The Business Notion of Value in Exchange for Cost
In the business of software development the exchange process takes place in the presence of uncertainty, there are no price tags attached to the development process in the way the helmet does. Uncertainty about the value - beyond the cost. Uncertainty about the cost. Uncertainty about the risks, and all the other random variables associated with the project work.
When making decisions in the presence of these uncertainties, we can consider the opportunity cost. This is the loss of potential gain from other alternatives when one alternative is chosen. If I choose one path for one cost over another path of another cost, what's the lost opportunity? This decision making process is the basis of Microeconomics as it is applied to Software Development.
Opportunity costs are fundamental costs in economics, and are used in computing cost benefit analysis of a project.

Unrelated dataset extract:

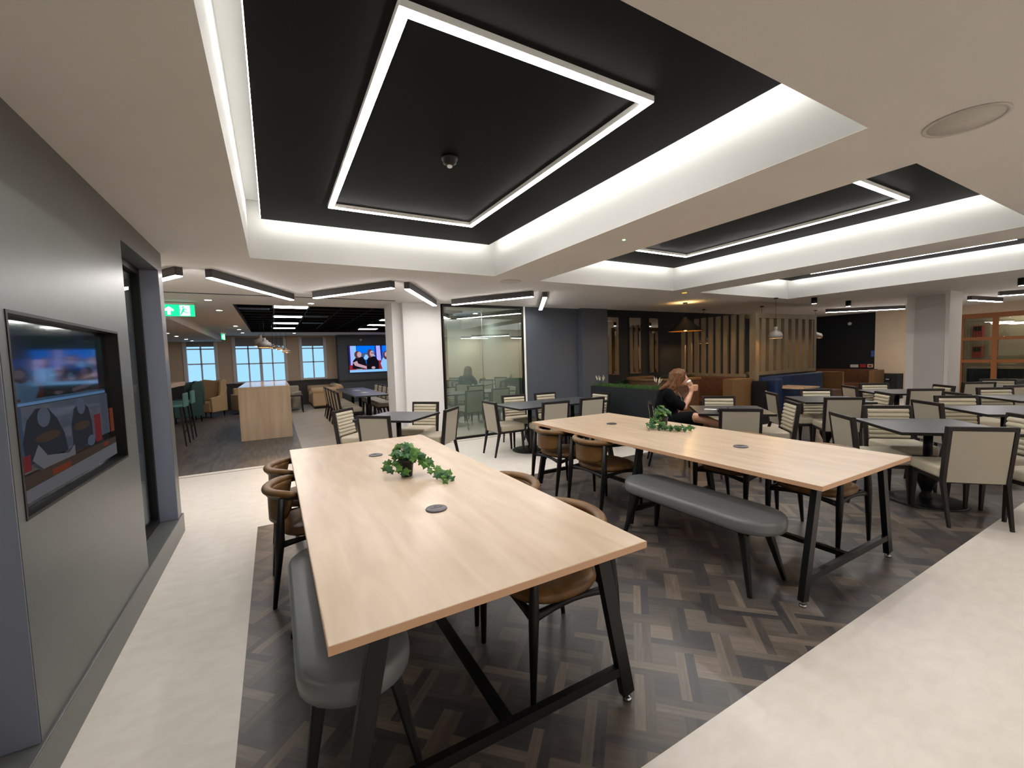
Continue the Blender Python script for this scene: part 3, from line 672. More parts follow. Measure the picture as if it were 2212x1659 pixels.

Such costs, however, are not recorded in the account books but are recognized in decision making by computing the cash outlays and their resulting profit or loss.
So let's ask a simple question...
How can we make those opportunity cost decisions in the presence of the uncertainty of their specific value? Meaning of the "value" of the Value - an actual number of Dead Presidents (dollars) is a random variable, dependent on a variety of things - can we make a decision in the presence of this uncertainty? This uncertainty is around the precision and accuracy of our knowledge of this "value."
The answer is we need to estimate the value of the number of Dead Presidents for both the cost of the value and the value of the value. Both sides of the equation are needed. This means we need to know something about the value returned in exchange for our cost to acquire that value. A common - and simple - way to measure that is through the Return on Investment (ROI). This investment in this case is the cost we've assigned to the expected value to be returned. The formula is
ROI = (Value - Cost) / Cost
The two variables in most instances are random variables. If we're Investing in a new helmet like a really nice Specialized S-works, we can make the trade offs - the opportunity costs, between the $250.00 for the helmet and the potential immeasurable value of saving my head on the mountain bike, while riding with our collegiate racer son. The current helmet will likely do that job as well, but that carbon fiber S-works helmet will look very cool while riding next to our sons S-works Epic 29ér. See you can buy cool.
But now we need to determine the opportunity cost for a software system, a feature in a software system, or something else related to a software system. That is we need to decide in the presence of the uncertainty created by the randomness of the many variables of the software process.
How can we do that? Well, and here's the punch line...
WE NEED TO ESTIMATE.
Can we make that decision in the absence of making an estimate? Sure we can guess, we can make a blind decision, we can just decide and suffer the consequences of that decision. But here's the rub as Willy Shakespeare once had Hamlet say, is that if it's not our money we're exchanging for the produced or acquired value, those providing the money have a vested interest in knowing how much money. And when the Value produced or acquired for the money will be returned.
This is the basis of Microeconomics which is defined as the behavior of individuals and small impacting organizations in making decisions on the allocation of limited resources.
So when someone says we can make decisions without estimates, their wrong. Unless hey haveno concern for the loss resulting from the write off of the opportunity cost. It is doubtful that those paying for the value have much interest in that.
So...
Can we make decisions without an estimate of the outcomes? Not in any credible way I know of. If there is a credible way, it has yet to be stated. Slicing is estimating. Using past performance for forecasting (estimating outcomes in the future) is estimating.
So the simple answer to the conjecture of making decisions in presence of uncertainty in the absence of an estimate is also simple
NO
And anyone saying they can needs to come to grips with the principles of microeconomics of software development.